■ Exercise description:
Beginning at the first line of the data, print each line exactly, stopping after the line that contains "S.view_settings.exposure = 0.05".

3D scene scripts
════════════════════
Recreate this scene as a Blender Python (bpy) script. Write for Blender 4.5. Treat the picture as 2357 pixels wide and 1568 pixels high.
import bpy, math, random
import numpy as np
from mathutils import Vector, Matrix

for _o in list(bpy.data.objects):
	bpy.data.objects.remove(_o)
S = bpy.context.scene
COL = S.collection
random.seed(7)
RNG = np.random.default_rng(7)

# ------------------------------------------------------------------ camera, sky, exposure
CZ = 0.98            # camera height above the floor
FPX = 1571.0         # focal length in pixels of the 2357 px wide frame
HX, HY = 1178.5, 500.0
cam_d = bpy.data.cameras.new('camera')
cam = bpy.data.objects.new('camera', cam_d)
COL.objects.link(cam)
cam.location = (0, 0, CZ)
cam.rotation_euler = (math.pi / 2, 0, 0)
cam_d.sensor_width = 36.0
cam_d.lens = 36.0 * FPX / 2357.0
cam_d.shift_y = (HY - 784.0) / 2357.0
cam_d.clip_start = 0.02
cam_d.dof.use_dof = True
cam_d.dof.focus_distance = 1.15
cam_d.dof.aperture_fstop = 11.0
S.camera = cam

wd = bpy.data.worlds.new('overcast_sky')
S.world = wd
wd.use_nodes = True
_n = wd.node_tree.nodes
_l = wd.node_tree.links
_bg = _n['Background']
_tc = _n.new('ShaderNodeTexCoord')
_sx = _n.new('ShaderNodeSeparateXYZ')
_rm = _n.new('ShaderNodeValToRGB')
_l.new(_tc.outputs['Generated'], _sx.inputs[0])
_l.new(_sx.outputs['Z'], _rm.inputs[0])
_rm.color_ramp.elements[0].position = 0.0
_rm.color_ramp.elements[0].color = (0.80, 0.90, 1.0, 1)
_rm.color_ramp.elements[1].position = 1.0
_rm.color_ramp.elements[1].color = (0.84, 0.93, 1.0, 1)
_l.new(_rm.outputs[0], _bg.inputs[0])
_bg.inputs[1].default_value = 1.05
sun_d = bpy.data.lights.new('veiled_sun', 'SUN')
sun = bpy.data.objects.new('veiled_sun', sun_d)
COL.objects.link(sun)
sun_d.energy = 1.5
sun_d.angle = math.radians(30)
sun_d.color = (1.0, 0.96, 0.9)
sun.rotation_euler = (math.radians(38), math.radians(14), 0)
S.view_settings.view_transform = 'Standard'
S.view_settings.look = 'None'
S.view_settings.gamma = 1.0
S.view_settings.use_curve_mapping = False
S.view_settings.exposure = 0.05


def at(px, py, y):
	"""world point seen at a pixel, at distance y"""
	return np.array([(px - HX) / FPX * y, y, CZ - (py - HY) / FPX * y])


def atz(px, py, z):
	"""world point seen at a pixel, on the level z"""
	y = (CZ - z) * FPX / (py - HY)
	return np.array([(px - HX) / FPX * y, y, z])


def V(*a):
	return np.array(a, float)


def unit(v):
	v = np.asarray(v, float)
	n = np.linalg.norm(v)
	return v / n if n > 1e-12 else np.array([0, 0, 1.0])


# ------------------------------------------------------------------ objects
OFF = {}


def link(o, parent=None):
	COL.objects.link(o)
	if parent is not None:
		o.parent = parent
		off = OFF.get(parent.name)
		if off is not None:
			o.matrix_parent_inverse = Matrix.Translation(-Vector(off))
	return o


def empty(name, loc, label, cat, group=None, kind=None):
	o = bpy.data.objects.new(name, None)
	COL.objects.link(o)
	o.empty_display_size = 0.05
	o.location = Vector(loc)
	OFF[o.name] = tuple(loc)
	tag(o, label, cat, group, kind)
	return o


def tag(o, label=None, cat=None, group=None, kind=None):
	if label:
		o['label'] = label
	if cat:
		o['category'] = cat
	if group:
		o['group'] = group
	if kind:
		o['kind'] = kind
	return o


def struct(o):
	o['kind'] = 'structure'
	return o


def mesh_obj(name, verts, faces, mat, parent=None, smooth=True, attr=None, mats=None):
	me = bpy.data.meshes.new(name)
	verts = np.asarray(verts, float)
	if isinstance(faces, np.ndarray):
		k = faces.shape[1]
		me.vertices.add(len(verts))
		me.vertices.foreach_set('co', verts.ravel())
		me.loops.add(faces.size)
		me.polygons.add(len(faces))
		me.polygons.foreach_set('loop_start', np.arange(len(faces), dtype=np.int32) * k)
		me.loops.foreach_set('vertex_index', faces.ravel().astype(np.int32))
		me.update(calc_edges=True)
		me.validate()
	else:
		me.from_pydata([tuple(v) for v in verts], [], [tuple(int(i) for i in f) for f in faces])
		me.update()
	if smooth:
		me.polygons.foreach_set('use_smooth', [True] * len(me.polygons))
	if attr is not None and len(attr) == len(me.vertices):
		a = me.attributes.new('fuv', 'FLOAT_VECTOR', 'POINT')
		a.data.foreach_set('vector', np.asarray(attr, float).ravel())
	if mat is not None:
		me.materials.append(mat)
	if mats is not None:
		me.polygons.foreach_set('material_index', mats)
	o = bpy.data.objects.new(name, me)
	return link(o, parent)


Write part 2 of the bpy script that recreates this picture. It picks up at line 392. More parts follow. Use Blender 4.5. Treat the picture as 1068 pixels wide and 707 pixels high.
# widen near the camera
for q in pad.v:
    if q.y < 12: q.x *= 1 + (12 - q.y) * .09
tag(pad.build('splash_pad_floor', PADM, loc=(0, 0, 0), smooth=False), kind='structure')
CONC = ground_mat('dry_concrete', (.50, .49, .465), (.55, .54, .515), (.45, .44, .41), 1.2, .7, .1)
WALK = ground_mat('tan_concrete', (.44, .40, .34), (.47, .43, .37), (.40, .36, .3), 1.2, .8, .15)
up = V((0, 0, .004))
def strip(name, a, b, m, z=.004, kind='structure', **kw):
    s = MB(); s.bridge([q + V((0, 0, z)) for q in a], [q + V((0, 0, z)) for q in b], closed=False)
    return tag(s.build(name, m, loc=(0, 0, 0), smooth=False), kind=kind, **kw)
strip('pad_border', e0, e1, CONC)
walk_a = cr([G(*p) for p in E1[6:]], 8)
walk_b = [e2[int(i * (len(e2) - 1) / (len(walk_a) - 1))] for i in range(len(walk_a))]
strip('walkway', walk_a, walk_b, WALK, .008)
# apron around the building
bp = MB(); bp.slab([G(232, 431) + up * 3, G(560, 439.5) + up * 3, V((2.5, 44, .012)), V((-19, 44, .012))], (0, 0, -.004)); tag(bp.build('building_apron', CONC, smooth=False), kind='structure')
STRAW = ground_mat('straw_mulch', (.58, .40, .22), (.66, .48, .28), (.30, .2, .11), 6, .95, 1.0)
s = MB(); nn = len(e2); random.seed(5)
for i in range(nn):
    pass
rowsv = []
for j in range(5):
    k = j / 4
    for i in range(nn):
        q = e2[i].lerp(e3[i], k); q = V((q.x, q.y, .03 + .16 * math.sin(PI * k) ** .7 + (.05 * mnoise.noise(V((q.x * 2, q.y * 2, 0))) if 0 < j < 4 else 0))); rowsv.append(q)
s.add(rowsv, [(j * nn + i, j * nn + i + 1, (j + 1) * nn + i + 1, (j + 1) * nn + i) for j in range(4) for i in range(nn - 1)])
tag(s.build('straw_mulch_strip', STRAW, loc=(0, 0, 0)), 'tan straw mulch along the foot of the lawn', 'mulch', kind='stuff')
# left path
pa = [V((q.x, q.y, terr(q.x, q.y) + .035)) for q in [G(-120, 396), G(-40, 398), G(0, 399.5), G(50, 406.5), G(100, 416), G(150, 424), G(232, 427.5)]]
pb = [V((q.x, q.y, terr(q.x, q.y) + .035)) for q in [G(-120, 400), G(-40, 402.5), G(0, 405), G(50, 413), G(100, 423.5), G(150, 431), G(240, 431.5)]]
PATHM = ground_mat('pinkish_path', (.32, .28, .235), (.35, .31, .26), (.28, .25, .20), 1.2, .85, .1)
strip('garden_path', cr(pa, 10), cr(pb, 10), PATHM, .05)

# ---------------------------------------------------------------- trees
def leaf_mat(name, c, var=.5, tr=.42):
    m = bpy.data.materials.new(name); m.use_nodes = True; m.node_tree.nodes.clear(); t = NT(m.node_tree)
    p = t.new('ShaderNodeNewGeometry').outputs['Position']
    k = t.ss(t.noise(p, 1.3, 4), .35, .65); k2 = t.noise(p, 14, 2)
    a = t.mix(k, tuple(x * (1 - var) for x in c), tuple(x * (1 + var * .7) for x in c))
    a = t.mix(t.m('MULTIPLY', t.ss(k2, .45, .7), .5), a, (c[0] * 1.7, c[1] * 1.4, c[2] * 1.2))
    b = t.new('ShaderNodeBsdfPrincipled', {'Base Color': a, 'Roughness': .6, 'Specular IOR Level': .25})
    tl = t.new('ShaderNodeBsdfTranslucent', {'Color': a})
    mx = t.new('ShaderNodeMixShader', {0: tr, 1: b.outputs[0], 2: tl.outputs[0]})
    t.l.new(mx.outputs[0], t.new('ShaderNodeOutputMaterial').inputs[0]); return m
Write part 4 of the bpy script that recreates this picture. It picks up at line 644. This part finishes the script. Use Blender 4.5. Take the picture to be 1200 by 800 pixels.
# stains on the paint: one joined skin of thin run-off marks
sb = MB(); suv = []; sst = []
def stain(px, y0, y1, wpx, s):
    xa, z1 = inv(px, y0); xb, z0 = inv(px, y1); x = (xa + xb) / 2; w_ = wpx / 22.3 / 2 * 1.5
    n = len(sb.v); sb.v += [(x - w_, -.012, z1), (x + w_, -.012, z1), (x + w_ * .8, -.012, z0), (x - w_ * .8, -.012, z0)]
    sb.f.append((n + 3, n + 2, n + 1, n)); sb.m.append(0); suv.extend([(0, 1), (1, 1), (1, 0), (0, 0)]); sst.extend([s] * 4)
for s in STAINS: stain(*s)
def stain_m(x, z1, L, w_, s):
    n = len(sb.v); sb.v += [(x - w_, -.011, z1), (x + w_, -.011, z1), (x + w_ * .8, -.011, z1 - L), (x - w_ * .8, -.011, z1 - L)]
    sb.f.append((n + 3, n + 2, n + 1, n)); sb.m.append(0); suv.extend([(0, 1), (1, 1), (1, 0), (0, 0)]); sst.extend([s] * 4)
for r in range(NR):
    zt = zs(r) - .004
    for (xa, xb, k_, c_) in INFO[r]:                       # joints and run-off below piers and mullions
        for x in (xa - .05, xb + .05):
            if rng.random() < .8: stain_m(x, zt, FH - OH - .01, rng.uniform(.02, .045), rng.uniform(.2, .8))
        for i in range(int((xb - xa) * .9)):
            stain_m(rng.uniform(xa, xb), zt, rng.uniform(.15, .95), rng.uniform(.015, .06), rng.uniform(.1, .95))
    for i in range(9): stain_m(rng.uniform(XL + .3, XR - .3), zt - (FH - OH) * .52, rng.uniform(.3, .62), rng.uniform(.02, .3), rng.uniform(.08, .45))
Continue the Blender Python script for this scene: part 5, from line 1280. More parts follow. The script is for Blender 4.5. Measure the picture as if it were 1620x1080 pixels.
════════════════════
■ Complete answer:
Recreate this scene as a Blender Python (bpy) script. Write for Blender 4.5. Treat the picture as 2357 pixels wide and 1568 pixels high.
import bpy, math, random
import numpy as np
from mathutils import Vector, Matrix

for _o in list(bpy.data.objects):
	bpy.data.objects.remove(_o)
S = bpy.context.scene
COL = S.collection
random.seed(7)
RNG = np.random.default_rng(7)

# ------------------------------------------------------------------ camera, sky, exposure
CZ = 0.98            # camera height above the floor
FPX = 1571.0         # focal length in pixels of the 2357 px wide frame
HX, HY = 1178.5, 500.0
cam_d = bpy.data.cameras.new('camera')
cam = bpy.data.objects.new('camera', cam_d)
COL.objects.link(cam)
cam.location = (0, 0, CZ)
cam.rotation_euler = (math.pi / 2, 0, 0)
cam_d.sensor_width = 36.0
cam_d.lens = 36.0 * FPX / 2357.0
cam_d.shift_y = (HY - 784.0) / 2357.0
cam_d.clip_start = 0.02
cam_d.dof.use_dof = True
cam_d.dof.focus_distance = 1.15
cam_d.dof.aperture_fstop = 11.0
S.camera = cam

wd = bpy.data.worlds.new('overcast_sky')
S.world = wd
wd.use_nodes = True
_n = wd.node_tree.nodes
_l = wd.node_tree.links
_bg = _n['Background']
_tc = _n.new('ShaderNodeTexCoord')
_sx = _n.new('ShaderNodeSeparateXYZ')
_rm = _n.new('ShaderNodeValToRGB')
_l.new(_tc.outputs['Generated'], _sx.inputs[0])
_l.new(_sx.outputs['Z'], _rm.inputs[0])
_rm.color_ramp.elements[0].position = 0.0
_rm.color_ramp.elements[0].color = (0.80, 0.90, 1.0, 1)
_rm.color_ramp.elements[1].position = 1.0
_rm.color_ramp.elements[1].color = (0.84, 0.93, 1.0, 1)
_l.new(_rm.outputs[0], _bg.inputs[0])
_bg.inputs[1].default_value = 1.05
sun_d = bpy.data.lights.new('veiled_sun', 'SUN')
sun = bpy.data.objects.new('veiled_sun', sun_d)
COL.objects.link(sun)
sun_d.energy = 1.5
sun_d.angle = math.radians(30)
sun_d.color = (1.0, 0.96, 0.9)
sun.rotation_euler = (math.radians(38), math.radians(14), 0)
S.view_settings.view_transform = 'Standard'
S.view_settings.look = 'None'
S.view_settings.gamma = 1.0
S.view_settings.use_curve_mapping = False
S.view_settings.exposure = 0.05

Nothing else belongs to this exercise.